▼
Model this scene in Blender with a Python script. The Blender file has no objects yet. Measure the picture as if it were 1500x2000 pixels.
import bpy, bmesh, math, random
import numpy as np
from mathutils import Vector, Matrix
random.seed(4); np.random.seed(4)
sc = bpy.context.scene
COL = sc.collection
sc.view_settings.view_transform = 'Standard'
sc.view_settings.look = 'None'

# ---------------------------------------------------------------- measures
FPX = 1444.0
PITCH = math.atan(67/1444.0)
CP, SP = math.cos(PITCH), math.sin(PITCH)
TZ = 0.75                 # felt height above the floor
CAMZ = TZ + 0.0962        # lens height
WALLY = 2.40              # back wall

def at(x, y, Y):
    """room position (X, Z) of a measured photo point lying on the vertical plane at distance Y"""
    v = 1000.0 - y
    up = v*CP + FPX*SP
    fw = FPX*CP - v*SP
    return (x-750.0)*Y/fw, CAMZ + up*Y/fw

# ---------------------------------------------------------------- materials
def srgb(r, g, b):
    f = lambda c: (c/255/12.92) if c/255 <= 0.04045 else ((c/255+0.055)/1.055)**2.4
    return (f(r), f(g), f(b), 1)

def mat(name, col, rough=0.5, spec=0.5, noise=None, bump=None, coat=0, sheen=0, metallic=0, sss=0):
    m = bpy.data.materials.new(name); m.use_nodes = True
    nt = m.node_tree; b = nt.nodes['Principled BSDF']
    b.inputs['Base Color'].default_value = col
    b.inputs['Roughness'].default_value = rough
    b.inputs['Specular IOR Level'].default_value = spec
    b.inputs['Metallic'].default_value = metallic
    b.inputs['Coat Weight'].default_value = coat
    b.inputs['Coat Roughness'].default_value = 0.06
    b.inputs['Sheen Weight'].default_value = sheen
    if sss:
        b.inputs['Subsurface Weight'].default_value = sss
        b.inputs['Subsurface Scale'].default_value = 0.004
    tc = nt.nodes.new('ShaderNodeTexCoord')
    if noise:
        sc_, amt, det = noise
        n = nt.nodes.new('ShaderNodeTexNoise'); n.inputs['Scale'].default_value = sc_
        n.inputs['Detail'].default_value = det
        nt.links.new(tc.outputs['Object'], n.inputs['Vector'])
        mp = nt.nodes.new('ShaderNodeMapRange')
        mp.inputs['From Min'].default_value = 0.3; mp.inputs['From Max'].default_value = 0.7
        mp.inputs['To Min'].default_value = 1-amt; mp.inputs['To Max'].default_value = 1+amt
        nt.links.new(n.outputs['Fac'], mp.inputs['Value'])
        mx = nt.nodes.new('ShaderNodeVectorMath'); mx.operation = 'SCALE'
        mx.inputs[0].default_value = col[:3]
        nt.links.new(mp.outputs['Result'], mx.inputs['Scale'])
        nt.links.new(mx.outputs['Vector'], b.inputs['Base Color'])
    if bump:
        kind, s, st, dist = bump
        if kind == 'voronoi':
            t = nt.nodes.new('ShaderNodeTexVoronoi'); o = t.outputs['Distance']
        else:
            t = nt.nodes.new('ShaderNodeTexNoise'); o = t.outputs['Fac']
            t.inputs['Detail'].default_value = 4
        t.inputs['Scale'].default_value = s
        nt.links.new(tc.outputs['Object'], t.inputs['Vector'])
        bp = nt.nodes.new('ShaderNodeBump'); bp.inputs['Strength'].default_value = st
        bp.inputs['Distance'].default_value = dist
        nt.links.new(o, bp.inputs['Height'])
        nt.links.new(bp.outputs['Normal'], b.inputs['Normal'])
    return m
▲
--- AIM OF THE EXERCISE ---
Find how many lines of the listing include the string "scene" and give that number, nothing else.

--- OUTPUT FOR THIS TASK ---
2